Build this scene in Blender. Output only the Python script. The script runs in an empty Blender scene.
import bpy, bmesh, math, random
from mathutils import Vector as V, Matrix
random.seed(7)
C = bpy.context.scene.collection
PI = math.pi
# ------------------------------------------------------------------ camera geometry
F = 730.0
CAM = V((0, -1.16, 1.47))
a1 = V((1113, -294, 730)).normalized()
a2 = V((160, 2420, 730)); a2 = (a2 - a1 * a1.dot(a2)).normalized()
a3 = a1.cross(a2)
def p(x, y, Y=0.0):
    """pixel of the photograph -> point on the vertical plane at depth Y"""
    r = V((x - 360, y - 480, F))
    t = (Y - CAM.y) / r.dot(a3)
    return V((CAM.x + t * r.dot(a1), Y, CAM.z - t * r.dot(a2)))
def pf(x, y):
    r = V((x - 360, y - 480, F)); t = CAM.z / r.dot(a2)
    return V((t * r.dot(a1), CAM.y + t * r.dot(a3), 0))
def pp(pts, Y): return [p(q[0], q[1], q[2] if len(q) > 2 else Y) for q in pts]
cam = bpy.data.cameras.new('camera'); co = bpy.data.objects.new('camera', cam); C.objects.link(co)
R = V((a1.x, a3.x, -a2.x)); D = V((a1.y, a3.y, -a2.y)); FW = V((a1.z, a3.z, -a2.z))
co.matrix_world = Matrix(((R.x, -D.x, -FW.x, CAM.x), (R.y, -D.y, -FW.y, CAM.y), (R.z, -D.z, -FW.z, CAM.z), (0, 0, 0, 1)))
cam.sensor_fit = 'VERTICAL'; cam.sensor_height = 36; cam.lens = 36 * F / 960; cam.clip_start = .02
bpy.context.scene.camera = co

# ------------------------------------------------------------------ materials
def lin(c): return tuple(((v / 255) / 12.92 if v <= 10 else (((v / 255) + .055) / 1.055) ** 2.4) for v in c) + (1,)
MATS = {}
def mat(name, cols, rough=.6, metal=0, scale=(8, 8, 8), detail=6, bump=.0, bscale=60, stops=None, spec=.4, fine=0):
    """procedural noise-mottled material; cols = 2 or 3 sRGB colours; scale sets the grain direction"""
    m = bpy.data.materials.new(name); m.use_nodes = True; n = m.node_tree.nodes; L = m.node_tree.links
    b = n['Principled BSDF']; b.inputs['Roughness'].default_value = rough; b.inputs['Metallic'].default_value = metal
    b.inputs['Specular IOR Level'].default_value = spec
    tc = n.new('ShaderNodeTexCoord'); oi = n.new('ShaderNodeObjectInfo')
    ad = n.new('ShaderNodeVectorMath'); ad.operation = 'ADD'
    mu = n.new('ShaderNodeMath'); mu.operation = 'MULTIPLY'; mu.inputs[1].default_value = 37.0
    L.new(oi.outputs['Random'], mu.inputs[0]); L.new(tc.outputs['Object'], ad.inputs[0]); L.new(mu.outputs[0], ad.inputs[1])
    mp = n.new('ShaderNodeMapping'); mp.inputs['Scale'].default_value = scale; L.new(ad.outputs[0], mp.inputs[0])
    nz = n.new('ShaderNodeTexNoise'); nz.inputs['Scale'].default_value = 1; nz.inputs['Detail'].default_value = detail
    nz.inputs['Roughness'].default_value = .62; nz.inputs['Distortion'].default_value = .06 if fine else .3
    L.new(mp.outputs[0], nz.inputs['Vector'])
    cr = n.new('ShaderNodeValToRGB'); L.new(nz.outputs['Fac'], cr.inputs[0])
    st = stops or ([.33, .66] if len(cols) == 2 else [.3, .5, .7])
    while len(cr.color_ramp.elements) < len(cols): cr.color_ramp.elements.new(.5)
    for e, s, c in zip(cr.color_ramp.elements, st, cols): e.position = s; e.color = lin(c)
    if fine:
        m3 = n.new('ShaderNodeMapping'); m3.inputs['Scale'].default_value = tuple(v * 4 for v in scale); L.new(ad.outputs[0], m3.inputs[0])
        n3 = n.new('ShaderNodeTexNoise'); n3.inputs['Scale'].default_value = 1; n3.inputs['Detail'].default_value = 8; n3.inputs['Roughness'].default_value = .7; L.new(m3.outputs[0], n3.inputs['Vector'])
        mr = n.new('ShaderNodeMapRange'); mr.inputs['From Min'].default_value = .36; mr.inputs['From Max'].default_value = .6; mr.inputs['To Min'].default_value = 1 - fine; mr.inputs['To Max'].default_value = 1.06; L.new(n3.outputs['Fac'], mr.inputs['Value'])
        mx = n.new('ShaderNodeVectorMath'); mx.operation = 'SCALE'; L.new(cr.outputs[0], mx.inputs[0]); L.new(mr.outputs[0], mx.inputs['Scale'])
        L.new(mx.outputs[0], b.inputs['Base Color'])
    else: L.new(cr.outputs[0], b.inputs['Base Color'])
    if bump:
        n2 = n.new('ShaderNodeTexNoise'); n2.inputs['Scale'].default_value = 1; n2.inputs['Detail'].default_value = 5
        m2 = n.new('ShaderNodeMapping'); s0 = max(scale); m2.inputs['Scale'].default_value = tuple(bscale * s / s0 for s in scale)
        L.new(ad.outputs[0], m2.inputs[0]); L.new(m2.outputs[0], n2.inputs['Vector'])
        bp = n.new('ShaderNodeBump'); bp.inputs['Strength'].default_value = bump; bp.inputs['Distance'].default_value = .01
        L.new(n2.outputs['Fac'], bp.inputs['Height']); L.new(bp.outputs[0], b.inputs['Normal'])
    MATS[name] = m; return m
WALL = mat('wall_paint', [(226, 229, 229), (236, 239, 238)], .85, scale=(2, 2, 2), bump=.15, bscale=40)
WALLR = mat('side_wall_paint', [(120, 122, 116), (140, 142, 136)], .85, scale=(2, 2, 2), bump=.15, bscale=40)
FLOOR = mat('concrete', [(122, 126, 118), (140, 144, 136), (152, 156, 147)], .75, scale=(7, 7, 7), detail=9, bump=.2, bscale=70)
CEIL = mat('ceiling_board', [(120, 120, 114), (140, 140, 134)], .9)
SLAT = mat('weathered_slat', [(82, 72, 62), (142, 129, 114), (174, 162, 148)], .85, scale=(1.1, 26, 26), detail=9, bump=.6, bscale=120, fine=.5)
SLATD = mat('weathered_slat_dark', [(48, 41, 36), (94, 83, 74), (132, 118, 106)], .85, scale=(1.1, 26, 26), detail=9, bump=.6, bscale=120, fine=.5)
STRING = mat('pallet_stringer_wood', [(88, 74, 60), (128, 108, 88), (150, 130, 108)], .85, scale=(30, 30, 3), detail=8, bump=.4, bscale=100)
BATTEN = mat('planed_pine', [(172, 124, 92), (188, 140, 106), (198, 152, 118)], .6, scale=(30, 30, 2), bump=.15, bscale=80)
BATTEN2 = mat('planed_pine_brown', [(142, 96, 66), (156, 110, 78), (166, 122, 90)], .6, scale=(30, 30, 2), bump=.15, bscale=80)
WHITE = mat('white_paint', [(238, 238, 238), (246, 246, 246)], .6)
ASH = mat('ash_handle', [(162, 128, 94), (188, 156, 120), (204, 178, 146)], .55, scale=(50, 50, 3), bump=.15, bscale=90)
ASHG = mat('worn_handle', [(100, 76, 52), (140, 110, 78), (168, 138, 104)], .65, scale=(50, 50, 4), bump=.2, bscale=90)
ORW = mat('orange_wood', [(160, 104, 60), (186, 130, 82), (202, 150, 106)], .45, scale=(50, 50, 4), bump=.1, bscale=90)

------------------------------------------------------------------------

Given task:
Your answer should be only a number: how many lines of the data above contain the string "scene"?

Expected output:
3